=== WHAT TO DO ===
Everything from the first line to the line containing "SC.camera = cam" is to be repeated exactly; nothing past it.

=== DATA LINES ===
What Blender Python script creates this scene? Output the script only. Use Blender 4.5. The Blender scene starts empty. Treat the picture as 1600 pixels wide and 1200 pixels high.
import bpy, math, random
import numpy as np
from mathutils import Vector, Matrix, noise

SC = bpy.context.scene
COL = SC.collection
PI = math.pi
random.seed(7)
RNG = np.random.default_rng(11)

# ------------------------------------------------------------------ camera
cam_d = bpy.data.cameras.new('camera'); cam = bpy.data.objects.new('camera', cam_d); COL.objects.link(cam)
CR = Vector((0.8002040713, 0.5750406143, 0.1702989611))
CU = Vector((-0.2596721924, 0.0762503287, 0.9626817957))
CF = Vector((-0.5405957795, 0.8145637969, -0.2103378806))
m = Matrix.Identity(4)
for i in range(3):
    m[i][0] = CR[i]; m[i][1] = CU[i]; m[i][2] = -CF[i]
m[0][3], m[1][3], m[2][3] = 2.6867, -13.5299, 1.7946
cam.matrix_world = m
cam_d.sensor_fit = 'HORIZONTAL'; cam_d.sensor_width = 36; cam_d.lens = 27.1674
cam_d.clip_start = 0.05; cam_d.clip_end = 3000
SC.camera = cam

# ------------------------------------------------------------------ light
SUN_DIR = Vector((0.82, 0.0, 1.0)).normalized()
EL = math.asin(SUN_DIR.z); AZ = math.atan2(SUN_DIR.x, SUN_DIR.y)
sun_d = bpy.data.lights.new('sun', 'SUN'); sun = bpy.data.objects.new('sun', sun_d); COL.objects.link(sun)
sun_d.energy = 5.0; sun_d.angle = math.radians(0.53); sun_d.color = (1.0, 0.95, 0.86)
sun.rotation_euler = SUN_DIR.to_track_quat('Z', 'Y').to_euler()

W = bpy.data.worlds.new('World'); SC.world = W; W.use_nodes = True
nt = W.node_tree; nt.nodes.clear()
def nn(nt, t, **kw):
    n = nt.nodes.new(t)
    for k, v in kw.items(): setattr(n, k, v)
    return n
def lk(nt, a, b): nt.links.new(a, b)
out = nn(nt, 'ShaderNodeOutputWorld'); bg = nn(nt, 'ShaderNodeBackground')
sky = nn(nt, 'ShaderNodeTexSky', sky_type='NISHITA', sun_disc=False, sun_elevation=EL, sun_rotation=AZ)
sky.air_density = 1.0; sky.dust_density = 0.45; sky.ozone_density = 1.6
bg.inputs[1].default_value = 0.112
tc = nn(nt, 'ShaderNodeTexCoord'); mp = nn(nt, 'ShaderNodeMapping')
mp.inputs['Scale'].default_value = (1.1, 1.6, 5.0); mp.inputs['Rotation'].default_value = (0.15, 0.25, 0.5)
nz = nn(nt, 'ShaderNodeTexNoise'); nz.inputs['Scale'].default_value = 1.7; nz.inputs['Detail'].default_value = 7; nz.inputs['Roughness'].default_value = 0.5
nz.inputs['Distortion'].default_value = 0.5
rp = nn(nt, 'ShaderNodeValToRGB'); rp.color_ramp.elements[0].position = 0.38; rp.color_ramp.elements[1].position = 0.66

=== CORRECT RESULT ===
What Blender Python script creates this scene? Output the script only. Use Blender 4.5. The Blender scene starts empty. Treat the picture as 1600 pixels wide and 1200 pixels high.
import bpy, math, random
import numpy as np
from mathutils import Vector, Matrix, noise

SC = bpy.context.scene
COL = SC.collection
PI = math.pi
random.seed(7)
RNG = np.random.default_rng(11)

# ------------------------------------------------------------------ camera
cam_d = bpy.data.cameras.new('camera'); cam = bpy.data.objects.new('camera', cam_d); COL.objects.link(cam)
CR = Vector((0.8002040713, 0.5750406143, 0.1702989611))
CU = Vector((-0.2596721924, 0.0762503287, 0.9626817957))
CF = Vector((-0.5405957795, 0.8145637969, -0.2103378806))
m = Matrix.Identity(4)
for i in range(3):
    m[i][0] = CR[i]; m[i][1] = CU[i]; m[i][2] = -CF[i]
m[0][3], m[1][3], m[2][3] = 2.6867, -13.5299, 1.7946
cam.matrix_world = m
cam_d.sensor_fit = 'HORIZONTAL'; cam_d.sensor_width = 36; cam_d.lens = 27.1674
cam_d.clip_start = 0.05; cam_d.clip_end = 3000
SC.camera = cam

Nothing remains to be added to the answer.